フィンランドのオケ&指揮者で聴くと、もうどうしようもなく、
「敵わない」と思ってしまうのです。
あの、なにかヒンヤリとした爽やかな・・・。
夏、アイスを食べようと冷凍庫を開けた時に流れ出てくる白い冷気の様に心地良い。
ひややや〜ん、ふわわわ〜ん、という雰囲気がなかなか出せないもの。
フィンランドのオケは、いとも簡単にその音色を出せてしまう。
ヘルシンキ・フィルの日本公演を聴いた時、楽員の顔が、
「僕達、シベリウスを弾く為に生まれてきました。」と
言っている様にさへ見えました。
それほど自信を持っていて、確信を持って音符を弾いている様に見えたのです。
実際、出てくる音も、ものすごくて、どこぞのアクションだけが大げさで、
出てくる音は実態がともなっていないオケとは、雲泥の差だ。
ヘルシンキ祝祭管もご多分に洩れず、このひややや〜ん、ふわわわ〜んが
出まくっていた演奏だった。
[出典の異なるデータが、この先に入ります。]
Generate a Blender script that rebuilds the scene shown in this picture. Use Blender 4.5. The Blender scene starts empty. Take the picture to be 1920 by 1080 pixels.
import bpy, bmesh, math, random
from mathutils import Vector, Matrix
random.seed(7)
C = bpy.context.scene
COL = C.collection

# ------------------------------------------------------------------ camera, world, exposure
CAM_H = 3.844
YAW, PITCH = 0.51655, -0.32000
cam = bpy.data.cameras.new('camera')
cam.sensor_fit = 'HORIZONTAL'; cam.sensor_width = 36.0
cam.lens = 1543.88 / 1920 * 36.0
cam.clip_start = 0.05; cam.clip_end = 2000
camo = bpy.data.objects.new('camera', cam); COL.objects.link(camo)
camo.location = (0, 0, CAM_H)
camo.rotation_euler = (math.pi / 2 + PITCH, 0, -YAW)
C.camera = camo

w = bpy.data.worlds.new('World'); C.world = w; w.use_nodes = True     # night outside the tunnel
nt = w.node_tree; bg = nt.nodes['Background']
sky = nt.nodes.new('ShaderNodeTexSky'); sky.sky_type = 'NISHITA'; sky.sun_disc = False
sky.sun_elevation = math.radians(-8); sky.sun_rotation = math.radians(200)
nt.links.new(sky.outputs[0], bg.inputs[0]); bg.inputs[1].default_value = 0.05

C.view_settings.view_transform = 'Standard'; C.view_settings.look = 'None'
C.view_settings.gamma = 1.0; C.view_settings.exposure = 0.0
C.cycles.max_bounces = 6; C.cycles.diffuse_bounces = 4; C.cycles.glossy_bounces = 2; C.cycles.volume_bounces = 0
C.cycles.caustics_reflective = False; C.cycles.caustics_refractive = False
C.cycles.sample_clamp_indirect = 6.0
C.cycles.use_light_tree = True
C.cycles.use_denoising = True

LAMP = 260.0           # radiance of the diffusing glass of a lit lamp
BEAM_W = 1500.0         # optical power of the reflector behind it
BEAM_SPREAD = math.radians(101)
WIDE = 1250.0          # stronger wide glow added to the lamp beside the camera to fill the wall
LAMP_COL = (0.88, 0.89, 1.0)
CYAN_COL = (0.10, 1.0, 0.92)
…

素晴らしい!
この時点でようやっと「あぁ、オランダまで来て良かった〜」と
心の底から思えたのでした。
コンサートって、どうしても後半に力を貯める事が多く、
曲も当然デカイものがメインに据えられているもの。
ですがこの日は、前半戦にして全く満足してしまった希有なコンサートでした。
「のっけからパワー全開でなんて、疲れちゃうのよ」というのが、
演奏されてる側からのご意見かと思われますが、極まれにこの
「のっけからパワー全開なコンサート」というのが存在します。
特に肉食王国のオケは、ヘルシーな日本食人種には考えられない体力が
備わっている場合があり、非常に驚かされます。
聴いている側からすると、そんなコンサートに当たった時は、演奏開始早々、
心の中で「やったー!ラッキー」と小さくガッツポーズをとっているものです。
しかし、また稀に、前半に山場がきてしまう困ったコンサートもある訳で。
このコンサートでは、そんな心配事はご無用なのでした。
mumumumumumumumumumumumumumumumumumumumumum
ムストネン&ヘルシンキ祝祭管の後半は「ベト4」です。
我が隊はひねくれ者なので、メジャーな曲に抵抗感があります。
「名曲は、名演に成りづらい」と、某評論家(伏せている訳ではなく、
純粋に誰だか忘れました)がおっしゃられておりました。
ワタクシもこの言葉には、大いに共感いたします。
やはりベートーヴェンはプロの方ですと、それこそ音大生の頃から
散々繰り返し演奏されているかと思います。
「慣れているからミスも無く、より濃厚な表現が可能」というより、「慣れてしまって、
緊張感が無くなってる・・・あれ?」という演奏が多い様に感じられます。
過去にスゴイ指揮者に振ってもらっている経験があって、「こんな若造の指揮者
なんかの解釈にゃ、共感できないね」と思ってるんじゃ?と思う事もしばしば。
聴く側も、名盤がゴマンと存在し、実演で無いにしろCDで名演を
聴きまくっているので、そんじょそこらの演奏にゃ感動しない。
しまいにゃ、「今日の演奏の4楽章の冒頭、フルヴェンの解釈のパクリだよね?」
などと言い出したりなんかして。
とにかく、新鮮味が薄れている事は確かだ!
ムストネンのコンサートは、シベ6でもう大満足♪な状態だったので、
例えメインのベト4がコケたとしてもぜんぜ〜ん問題無しだったのです。
正直申し上げますと、ベト4は我が隊的には、好きな曲ではない訳です。
それがですよ、楽しいのなんのって、すっかり演奏に引き込まれてしまいました。
テンポの速い、ピチピチした、「今が旬だよ」って感じの活きの良い演奏でした。
終演後も、頭の中をベト4の旋律がくるくる、クルクルと鳴り響いておりました。
今年は、ピアニストとして来日していたムストネンですが、
是非とも今度は、「指揮者」として来日していただきたい!
隊長の事前予想では、感動ランキング
1位 ゲルギエフ 「幻想」
2位 シャイー 「マラ9」
3位 ムストネン 「シベ6」 でした。
それが、予想を覆す結果は、
1位 ムストネン 「シベ6」「ベト4」
2位 ゲルギエフ 「幻想」
3位 シャイー 「マラ9」
ほんと実演って読めないわ・・・むむむ。
指揮&ピアニストという
「兼業」に疑問を抱いていた隊長ですが、
考えを改めさせられた一夜でございました。